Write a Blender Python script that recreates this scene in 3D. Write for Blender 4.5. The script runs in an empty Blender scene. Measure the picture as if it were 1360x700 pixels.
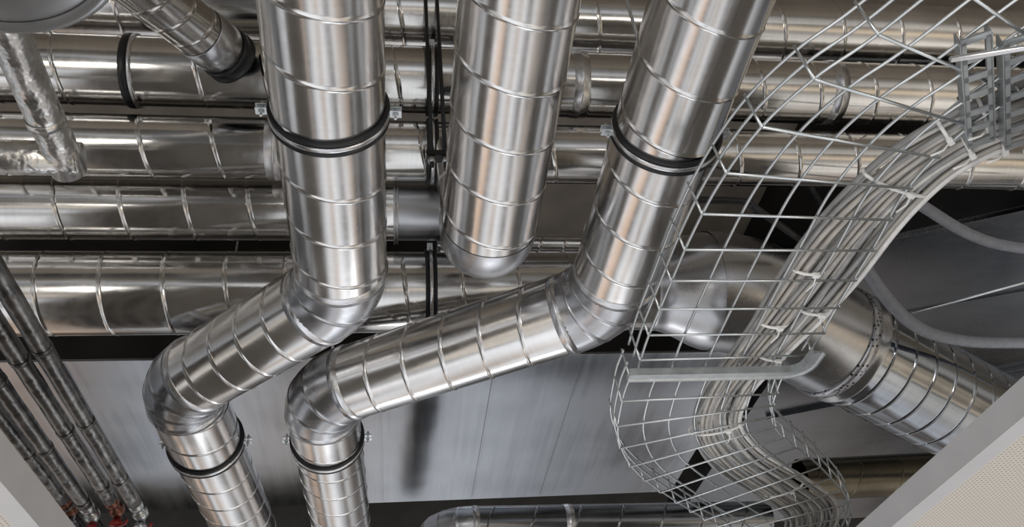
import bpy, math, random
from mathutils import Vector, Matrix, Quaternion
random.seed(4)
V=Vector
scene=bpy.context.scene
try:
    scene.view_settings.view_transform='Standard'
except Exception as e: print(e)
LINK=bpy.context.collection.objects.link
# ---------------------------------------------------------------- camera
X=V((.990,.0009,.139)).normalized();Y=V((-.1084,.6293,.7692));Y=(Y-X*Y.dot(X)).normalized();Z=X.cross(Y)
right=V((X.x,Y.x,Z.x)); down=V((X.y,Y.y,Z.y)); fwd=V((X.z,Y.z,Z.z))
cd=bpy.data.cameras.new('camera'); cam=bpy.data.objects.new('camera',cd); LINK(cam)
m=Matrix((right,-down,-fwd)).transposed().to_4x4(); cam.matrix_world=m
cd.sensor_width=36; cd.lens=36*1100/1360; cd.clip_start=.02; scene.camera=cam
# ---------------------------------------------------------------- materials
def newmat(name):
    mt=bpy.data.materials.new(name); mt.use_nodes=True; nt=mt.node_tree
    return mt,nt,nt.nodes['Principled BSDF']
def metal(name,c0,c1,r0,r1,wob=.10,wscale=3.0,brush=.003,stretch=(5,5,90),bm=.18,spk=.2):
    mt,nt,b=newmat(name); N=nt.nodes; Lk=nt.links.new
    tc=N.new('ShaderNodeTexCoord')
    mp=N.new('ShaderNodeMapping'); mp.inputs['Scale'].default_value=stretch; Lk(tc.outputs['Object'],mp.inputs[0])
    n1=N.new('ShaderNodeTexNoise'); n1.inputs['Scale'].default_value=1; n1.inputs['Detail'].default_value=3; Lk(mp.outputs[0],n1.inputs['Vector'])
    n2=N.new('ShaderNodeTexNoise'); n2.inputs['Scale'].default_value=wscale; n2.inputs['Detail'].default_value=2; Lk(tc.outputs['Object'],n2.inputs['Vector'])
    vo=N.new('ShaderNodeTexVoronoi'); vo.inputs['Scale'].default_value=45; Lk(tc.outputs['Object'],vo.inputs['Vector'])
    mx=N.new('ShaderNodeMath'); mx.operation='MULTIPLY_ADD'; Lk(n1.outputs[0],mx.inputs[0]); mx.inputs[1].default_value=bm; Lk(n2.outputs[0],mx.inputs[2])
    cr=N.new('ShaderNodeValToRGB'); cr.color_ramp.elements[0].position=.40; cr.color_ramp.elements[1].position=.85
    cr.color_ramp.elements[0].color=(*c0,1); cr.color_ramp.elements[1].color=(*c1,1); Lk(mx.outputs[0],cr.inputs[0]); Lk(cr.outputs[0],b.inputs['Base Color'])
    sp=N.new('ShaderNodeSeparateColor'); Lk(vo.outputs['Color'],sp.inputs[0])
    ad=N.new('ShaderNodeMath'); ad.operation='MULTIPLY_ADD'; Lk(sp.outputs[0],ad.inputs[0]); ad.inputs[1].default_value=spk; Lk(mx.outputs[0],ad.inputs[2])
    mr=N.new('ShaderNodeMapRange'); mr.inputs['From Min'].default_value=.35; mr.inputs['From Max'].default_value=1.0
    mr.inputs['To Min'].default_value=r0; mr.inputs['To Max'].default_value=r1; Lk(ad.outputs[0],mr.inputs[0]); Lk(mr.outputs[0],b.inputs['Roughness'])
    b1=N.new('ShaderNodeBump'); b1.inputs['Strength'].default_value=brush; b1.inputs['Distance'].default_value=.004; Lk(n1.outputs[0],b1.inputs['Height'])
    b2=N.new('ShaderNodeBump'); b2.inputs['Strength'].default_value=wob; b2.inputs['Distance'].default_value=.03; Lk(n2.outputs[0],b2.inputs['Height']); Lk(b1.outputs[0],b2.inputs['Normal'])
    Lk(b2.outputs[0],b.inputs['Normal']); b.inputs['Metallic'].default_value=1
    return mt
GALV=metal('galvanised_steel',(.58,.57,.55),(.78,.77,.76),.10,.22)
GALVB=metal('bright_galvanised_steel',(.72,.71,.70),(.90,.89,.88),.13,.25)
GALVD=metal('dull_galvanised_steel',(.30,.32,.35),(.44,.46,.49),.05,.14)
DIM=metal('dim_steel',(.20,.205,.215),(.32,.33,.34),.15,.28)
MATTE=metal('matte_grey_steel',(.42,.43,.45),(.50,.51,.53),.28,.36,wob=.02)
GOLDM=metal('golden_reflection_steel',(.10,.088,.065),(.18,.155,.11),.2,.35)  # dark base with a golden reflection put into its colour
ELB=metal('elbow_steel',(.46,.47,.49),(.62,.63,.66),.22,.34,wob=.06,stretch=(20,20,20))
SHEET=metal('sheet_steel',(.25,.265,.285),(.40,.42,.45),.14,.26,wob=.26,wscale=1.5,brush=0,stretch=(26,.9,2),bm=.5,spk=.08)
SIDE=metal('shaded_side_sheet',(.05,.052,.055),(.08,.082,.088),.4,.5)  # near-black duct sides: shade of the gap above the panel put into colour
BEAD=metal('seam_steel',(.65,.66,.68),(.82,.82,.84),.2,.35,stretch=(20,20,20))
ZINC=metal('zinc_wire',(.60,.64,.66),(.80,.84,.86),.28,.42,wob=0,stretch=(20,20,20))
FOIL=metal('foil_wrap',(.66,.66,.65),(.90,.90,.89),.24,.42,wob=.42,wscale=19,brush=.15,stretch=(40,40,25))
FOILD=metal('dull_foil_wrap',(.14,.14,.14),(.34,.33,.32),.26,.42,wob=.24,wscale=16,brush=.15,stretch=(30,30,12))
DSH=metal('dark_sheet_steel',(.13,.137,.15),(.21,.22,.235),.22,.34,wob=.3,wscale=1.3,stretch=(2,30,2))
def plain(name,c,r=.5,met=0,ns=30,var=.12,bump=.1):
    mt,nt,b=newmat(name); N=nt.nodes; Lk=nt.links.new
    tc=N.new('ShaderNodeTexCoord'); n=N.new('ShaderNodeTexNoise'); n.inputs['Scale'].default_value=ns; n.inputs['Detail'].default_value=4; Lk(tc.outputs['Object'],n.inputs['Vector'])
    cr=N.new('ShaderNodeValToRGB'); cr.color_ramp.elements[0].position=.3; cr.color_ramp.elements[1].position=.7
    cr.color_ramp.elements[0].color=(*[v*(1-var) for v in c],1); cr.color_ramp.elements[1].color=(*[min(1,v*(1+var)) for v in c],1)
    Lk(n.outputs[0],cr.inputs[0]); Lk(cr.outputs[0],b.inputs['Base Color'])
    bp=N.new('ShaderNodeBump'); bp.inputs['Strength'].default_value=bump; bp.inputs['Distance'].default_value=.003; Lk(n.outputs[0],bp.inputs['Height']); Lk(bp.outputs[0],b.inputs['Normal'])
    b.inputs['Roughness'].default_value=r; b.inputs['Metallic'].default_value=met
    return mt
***
Given exercise ->
Return each line from the material above exactly, but not the pictures.

Answer below ->
Write a Blender Python script that recreates this scene in 3D. Write for Blender 4.5. The script runs in an empty Blender scene. Measure the picture as if it were 1360x700 pixels.
import bpy, math, random
from mathutils import Vector, Matrix, Quaternion
random.seed(4)
V=Vector
scene=bpy.context.scene
try:
    scene.view_settings.view_transform='Standard'
except Exception as e: print(e)
LINK=bpy.context.collection.objects.link
# ---------------------------------------------------------------- camera
X=V((.990,.0009,.139)).normalized();Y=V((-.1084,.6293,.7692));Y=(Y-X*Y.dot(X)).normalized();Z=X.cross(Y)
right=V((X.x,Y.x,Z.x)); down=V((X.y,Y.y,Z.y)); fwd=V((X.z,Y.z,Z.z))
cd=bpy.data.cameras.new('camera'); cam=bpy.data.objects.new('camera',cd); LINK(cam)
m=Matrix((right,-down,-fwd)).transposed().to_4x4(); cam.matrix_world=m
cd.sensor_width=36; cd.lens=36*1100/1360; cd.clip_start=.02; scene.camera=cam
# ---------------------------------------------------------------- materials
def newmat(name):
    mt=bpy.data.materials.new(name); mt.use_nodes=True; nt=mt.node_tree
    return mt,nt,nt.nodes['Principled BSDF']
def metal(name,c0,c1,r0,r1,wob=.10,wscale=3.0,brush=.003,stretch=(5,5,90),bm=.18,spk=.2):
    mt,nt,b=newmat(name); N=nt.nodes; Lk=nt.links.new
    tc=N.new('ShaderNodeTexCoord')
    mp=N.new('ShaderNodeMapping'); mp.inputs['Scale'].default_value=stretch; Lk(tc.outputs['Object'],mp.inputs[0])
    n1=N.new('ShaderNodeTexNoise'); n1.inputs['Scale'].default_value=1; n1.inputs['Detail'].default_value=3; Lk(mp.outputs[0],n1.inputs['Vector'])
    n2=N.new('ShaderNodeTexNoise'); n2.inputs['Scale'].default_value=wscale; n2.inputs['Detail'].default_value=2; Lk(tc.outputs['Object'],n2.inputs['Vector'])
    vo=N.new('ShaderNodeTexVoronoi'); vo.inputs['Scale'].default_value=45; Lk(tc.outputs['Object'],vo.inputs['Vector'])
    mx=N.new('ShaderNodeMath'); mx.operation='MULTIPLY_ADD'; Lk(n1.outputs[0],mx.inputs[0]); mx.inputs[1].default_value=bm; Lk(n2.outputs[0],mx.inputs[2])
    cr=N.new('ShaderNodeValToRGB'); cr.color_ramp.elements[0].position=.40; cr.color_ramp.elements[1].position=.85
    cr.color_ramp.elements[0].color=(*c0,1); cr.color_ramp.elements[1].color=(*c1,1); Lk(mx.outputs[0],cr.inputs[0]); Lk(cr.outputs[0],b.inputs['Base Color'])
    sp=N.new('ShaderNodeSeparateColor'); Lk(vo.outputs['Color'],sp.inputs[0])
    ad=N.new('ShaderNodeMath'); ad.operation='MULTIPLY_ADD'; Lk(sp.outputs[0],ad.inputs[0]); ad.inputs[1].default_value=spk; Lk(mx.outputs[0],ad.inputs[2])
    mr=N.new('ShaderNodeMapRange'); mr.inputs['From Min'].default_value=.35; mr.inputs['From Max'].default_value=1.0
    mr.inputs['To Min'].default_value=r0; mr.inputs['To Max'].default_value=r1; Lk(ad.outputs[0],mr.inputs[0]); Lk(mr.outputs[0],b.inputs['Roughness'])
    b1=N.new('ShaderNodeBump'); b1.inputs['Strength'].default_value=brush; b1.inputs['Distance'].default_value=.004; Lk(n1.outputs[0],b1.inputs['Height'])
    b2=N.new('ShaderNodeBump'); b2.inputs['Strength'].default_value=wob; b2.inputs['Distance'].default_value=.03; Lk(n2.outputs[0],b2.inputs['Height']); Lk(b1.outputs[0],b2.inputs['Normal'])
    Lk(b2.outputs[0],b.inputs['Normal']); b.inputs['Metallic'].default_value=1
    return mt
GALV=metal('galvanised_steel',(.58,.57,.55),(.78,.77,.76),.10,.22)
GALVB=metal('bright_galvanised_steel',(.72,.71,.70),(.90,.89,.88),.13,.25)
GALVD=metal('dull_galvanised_steel',(.30,.32,.35),(.44,.46,.49),.05,.14)
DIM=metal('dim_steel',(.20,.205,.215),(.32,.33,.34),.15,.28)
MATTE=metal('matte_grey_steel',(.42,.43,.45),(.50,.51,.53),.28,.36,wob=.02)
GOLDM=metal('golden_reflection_steel',(.10,.088,.065),(.18,.155,.11),.2,.35)  # dark base with a golden reflection put into its colour
ELB=metal('elbow_steel',(.46,.47,.49),(.62,.63,.66),.22,.34,wob=.06,stretch=(20,20,20))
SHEET=metal('sheet_steel',(.25,.265,.285),(.40,.42,.45),.14,.26,wob=.26,wscale=1.5,brush=0,stretch=(26,.9,2),bm=.5,spk=.08)
SIDE=metal('shaded_side_sheet',(.05,.052,.055),(.08,.082,.088),.4,.5)  # near-black duct sides: shade of the gap above the panel put into colour
BEAD=metal('seam_steel',(.65,.66,.68),(.82,.82,.84),.2,.35,stretch=(20,20,20))
ZINC=metal('zinc_wire',(.60,.64,.66),(.80,.84,.86),.28,.42,wob=0,stretch=(20,20,20))
FOIL=metal('foil_wrap',(.66,.66,.65),(.90,.90,.89),.24,.42,wob=.42,wscale=19,brush=.15,stretch=(40,40,25))
FOILD=metal('dull_foil_wrap',(.14,.14,.14),(.34,.33,.32),.26,.42,wob=.24,wscale=16,brush=.15,stretch=(30,30,12))
DSH=metal('dark_sheet_steel',(.13,.137,.15),(.21,.22,.235),.22,.34,wob=.3,wscale=1.3,stretch=(2,30,2))
def plain(name,c,r=.5,met=0,ns=30,var=.12,bump=.1):
    mt,nt,b=newmat(name); N=nt.nodes; Lk=nt.links.new
    tc=N.new('ShaderNodeTexCoord'); n=N.new('ShaderNodeTexNoise'); n.inputs['Scale'].default_value=ns; n.inputs['Detail'].default_value=4; Lk(tc.outputs['Object'],n.inputs['Vector'])
    cr=N.new('ShaderNodeValToRGB'); cr.color_ramp.elements[0].position=.3; cr.color_ramp.elements[1].position=.7
    cr.color_ramp.elements[0].color=(*[v*(1-var) for v in c],1); cr.color_ramp.elements[1].color=(*[min(1,v*(1+var)) for v in c],1)
    Lk(n.outputs[0],cr.inputs[0]); Lk(cr.outputs[0],b.inputs['Base Color'])
    bp=N.new('ShaderNodeBump'); bp.inputs['Strength'].default_value=bump; bp.inputs['Distance'].default_value=.003; Lk(n.outputs[0],bp.inputs['Height']); Lk(bp.outputs[0],b.inputs['Normal'])
    b.inputs['Roughness'].default_value=r; b.inputs['Metallic'].default_value=met
    return mt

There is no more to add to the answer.